Professionally, I began writing about the experience of living with chronic illness in my early 20s, when I was in graduate school for my Master of Fine Arts in Nonfiction, and I slowly became more comfortable writing about these more vulnerable personal experiences in public. In 2016, I taught my first Writing to Heal class and have loved teaching it many times since.  

KS: Who is Writing to Heal for?

LE: Writing to Heal is for anyone looking to work through physical or emotional adversity, however big or small, at any levels of writing experience. Expressive writing is a lifelong tool we can use to process difficult events or transitions. It’s also a great class for those who want to kickstart a regular writing practice, or have goals to publish their personal essay/narrative writing. More than anything, Writing to Heal is a space to find connection and community. 

KS: What are the most rewarding parts of teaching Writing to Heal?

LE: The supportive community that participants end up building together, the enormous care they show towards each other, and the support they give to each other’s writing projects are the most rewarding parts by far.

KS: In the spirit of mindfulness and gratitude, would you be willing to share an end of season rose, bud and thorn? 

LE: September transitions are always a bit bittersweet!  Rose: a brand-new class I am teaching at Northeastern this fall–it’s been in the works for months (and months). Bud: acclimating to a new and more complicated family schedule–it’s an exciting time, and one that requires a lot of communication and flexibility.  Thorn: time management for long-term projects–I had a specific writing project I intended to complete this summer, and I absolutely did not get there.

Writing to Heal Feedback

“Something profoundly shifted inside of me. Suddenly, my creativity- the strongest coping skills through my years of profound loss, abandonment, fear, fight, flight and trauma- came back to me.

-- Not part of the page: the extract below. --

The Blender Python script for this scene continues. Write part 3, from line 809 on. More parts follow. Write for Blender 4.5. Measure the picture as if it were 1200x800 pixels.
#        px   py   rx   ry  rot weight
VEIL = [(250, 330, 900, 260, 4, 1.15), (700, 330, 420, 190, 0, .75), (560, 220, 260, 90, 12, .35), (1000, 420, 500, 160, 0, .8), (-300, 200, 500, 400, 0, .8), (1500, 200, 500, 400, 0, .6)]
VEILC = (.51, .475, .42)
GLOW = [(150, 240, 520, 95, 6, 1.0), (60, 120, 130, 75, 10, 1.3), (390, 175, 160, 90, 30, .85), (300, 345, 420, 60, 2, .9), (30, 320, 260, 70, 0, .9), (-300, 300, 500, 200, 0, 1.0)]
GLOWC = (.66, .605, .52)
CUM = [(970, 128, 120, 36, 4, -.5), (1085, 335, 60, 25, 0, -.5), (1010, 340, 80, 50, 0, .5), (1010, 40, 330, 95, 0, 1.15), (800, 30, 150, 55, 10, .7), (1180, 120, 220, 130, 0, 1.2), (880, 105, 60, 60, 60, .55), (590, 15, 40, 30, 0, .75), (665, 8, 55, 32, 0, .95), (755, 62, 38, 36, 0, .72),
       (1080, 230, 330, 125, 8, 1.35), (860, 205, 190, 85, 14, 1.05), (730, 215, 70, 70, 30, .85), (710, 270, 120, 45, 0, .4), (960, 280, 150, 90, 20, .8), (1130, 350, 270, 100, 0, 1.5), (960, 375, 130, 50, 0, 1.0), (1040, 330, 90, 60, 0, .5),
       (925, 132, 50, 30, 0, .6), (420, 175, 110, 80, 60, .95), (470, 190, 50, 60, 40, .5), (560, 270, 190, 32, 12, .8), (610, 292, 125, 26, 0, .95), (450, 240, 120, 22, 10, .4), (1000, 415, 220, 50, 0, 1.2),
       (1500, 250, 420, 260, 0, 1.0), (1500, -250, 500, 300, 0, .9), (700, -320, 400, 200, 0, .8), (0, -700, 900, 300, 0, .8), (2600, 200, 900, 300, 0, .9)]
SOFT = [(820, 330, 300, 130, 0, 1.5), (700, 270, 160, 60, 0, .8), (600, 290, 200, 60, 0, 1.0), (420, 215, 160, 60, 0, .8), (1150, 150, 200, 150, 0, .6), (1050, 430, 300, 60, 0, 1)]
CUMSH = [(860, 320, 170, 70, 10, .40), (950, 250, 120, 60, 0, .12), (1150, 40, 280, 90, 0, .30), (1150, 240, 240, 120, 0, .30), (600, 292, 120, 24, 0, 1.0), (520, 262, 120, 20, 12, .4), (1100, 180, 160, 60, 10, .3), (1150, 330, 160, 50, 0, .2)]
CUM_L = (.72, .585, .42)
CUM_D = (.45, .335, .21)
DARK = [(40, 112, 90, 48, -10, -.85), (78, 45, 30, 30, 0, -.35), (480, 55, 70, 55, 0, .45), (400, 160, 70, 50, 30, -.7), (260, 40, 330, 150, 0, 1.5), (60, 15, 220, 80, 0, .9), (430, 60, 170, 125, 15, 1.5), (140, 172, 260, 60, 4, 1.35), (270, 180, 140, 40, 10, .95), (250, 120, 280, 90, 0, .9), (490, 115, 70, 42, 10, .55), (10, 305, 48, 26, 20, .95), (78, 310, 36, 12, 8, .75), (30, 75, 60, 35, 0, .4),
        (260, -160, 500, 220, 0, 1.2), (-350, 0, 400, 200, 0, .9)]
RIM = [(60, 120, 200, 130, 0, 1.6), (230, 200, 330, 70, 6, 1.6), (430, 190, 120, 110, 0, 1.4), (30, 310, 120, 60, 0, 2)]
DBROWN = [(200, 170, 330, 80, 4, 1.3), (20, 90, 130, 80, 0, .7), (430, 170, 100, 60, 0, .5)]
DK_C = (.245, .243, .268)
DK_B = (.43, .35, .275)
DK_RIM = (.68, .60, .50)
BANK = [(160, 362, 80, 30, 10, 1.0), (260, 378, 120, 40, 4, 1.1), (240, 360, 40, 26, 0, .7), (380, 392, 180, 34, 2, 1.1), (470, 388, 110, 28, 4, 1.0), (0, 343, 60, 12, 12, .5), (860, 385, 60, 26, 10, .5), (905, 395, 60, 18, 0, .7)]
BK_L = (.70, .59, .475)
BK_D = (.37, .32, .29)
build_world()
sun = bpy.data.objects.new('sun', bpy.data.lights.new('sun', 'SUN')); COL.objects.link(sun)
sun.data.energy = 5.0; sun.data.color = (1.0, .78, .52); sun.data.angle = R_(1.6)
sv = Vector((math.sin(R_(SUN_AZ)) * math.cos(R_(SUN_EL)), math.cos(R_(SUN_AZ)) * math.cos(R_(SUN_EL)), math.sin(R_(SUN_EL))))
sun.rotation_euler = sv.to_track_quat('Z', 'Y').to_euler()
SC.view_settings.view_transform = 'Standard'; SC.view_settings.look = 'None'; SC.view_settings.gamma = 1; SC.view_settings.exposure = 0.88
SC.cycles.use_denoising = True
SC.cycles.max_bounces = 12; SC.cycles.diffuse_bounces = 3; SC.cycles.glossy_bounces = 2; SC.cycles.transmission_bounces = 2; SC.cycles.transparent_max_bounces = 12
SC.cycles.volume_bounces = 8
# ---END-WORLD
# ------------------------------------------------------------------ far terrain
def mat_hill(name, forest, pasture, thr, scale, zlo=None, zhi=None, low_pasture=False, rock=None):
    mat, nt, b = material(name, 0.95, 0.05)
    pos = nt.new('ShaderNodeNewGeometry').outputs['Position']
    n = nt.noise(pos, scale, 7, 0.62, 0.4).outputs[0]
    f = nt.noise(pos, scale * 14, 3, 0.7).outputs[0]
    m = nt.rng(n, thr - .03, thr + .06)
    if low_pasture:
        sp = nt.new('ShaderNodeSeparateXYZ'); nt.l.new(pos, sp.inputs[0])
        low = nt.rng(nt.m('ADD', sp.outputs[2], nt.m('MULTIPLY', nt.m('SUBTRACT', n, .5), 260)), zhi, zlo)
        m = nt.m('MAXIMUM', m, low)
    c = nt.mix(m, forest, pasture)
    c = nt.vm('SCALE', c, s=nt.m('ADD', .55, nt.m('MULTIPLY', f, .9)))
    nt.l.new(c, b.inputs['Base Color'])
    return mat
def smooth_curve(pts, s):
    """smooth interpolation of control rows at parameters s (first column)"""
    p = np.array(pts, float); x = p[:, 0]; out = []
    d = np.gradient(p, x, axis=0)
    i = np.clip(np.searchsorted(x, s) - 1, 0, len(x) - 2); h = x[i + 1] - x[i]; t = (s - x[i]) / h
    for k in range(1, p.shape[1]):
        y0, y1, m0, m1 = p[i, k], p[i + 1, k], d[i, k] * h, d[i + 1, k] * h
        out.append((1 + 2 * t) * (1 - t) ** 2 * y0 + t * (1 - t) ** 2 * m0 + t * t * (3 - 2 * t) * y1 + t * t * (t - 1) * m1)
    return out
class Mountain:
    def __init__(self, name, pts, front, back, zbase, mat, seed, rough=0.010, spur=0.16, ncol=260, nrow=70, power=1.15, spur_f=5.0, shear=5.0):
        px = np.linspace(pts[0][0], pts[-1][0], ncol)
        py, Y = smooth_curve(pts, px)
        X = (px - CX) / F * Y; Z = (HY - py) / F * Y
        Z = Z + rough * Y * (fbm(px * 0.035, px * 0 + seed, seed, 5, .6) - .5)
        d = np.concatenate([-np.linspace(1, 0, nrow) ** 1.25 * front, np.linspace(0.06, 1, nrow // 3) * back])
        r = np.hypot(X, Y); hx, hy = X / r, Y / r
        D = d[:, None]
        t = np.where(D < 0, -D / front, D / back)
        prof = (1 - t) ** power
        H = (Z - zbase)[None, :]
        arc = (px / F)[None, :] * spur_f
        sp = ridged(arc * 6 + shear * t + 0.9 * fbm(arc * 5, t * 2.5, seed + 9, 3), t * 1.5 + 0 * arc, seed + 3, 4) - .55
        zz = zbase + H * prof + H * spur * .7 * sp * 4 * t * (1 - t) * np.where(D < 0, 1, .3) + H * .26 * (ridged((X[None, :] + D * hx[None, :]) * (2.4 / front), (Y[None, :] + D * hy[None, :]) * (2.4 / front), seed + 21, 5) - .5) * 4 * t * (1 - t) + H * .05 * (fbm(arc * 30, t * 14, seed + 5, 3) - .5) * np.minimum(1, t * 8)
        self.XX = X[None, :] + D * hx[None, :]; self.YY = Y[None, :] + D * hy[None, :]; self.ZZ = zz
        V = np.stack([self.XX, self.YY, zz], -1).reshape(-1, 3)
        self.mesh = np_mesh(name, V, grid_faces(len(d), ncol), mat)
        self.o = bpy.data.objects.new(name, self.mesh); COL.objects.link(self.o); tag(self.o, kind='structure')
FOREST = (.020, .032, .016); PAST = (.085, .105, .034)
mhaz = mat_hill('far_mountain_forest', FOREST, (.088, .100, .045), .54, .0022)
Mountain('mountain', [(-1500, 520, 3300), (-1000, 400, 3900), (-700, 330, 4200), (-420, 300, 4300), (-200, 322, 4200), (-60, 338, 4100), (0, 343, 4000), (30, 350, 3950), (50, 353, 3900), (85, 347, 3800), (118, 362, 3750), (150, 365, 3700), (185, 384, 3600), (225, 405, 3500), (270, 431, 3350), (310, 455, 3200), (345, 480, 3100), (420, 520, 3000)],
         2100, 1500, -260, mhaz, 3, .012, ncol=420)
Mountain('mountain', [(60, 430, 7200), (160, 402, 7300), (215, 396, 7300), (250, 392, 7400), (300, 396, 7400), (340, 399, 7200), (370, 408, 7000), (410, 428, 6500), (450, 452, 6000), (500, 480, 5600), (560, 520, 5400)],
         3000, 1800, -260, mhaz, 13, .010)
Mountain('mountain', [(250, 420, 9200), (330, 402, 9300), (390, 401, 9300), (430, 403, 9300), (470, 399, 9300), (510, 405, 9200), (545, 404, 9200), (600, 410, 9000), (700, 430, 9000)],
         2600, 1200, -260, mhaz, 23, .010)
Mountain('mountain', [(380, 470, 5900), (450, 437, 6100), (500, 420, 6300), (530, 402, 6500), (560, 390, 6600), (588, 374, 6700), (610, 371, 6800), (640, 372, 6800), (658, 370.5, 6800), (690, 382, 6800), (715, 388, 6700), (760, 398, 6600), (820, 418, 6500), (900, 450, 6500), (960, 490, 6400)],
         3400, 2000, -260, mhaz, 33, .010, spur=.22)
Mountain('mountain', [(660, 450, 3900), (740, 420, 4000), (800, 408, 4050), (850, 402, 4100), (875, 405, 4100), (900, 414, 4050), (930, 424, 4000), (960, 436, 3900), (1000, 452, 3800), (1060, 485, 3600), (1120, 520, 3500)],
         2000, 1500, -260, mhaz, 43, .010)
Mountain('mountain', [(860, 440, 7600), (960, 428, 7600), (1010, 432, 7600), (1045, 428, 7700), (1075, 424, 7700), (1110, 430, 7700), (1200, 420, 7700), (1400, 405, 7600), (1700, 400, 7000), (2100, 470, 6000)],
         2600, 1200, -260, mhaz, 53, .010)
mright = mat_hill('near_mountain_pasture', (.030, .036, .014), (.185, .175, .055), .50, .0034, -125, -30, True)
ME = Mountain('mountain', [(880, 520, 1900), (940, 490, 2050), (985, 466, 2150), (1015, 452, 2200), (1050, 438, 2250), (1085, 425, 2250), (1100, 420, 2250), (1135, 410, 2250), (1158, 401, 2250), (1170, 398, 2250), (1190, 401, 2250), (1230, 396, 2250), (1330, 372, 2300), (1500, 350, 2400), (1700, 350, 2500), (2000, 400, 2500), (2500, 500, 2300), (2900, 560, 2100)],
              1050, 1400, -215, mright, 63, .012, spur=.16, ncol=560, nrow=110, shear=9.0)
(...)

This class unlocked my inner strength and confidence to share again… to allow others to hear my pain sublimate into something relatable and hopefully transformative; in the same way I grew, learned, became inspired, felt held and supported, felt understood and like maybe I had finally peeked into the power of a sisterhood, as I listened to my peers’ stories and the ways they have also been strong, courageous, super women who just needed a moment, a breath, and a page to get their most profound inner thoughts and perilous journeys out like a 2 ton weight of unpredictable, painful, hectic and often chaotic muddling through our in womanhood. - A.K.

“Laurie is a phenomenal writing instructor and an exceptionally kind, nurturing facilitator. I had taken a few writing workshops when I was in college, twenty years ago, and it was pretty extraordinary for me to have the opportunity to get to learn from her and my fellow classmates, while resuming a practice that was so meaningful to me in what feels like a past life ago. :) 

I appreciate so much her sensitivity to both the healing potential of the written word and the grace with which she was willing to meet us wherever we were in a particular session and to quickly adapt her plans for the day, in response to our evolving needs and emerging interests. It was clear that she was drawing on pretty significant experience, as both a practitioner and instructor. I was especially grateful for the time and thoughtfulness she put into preparation prior to sessions to guide us on relevant resources building off of our discussions.” - R.L.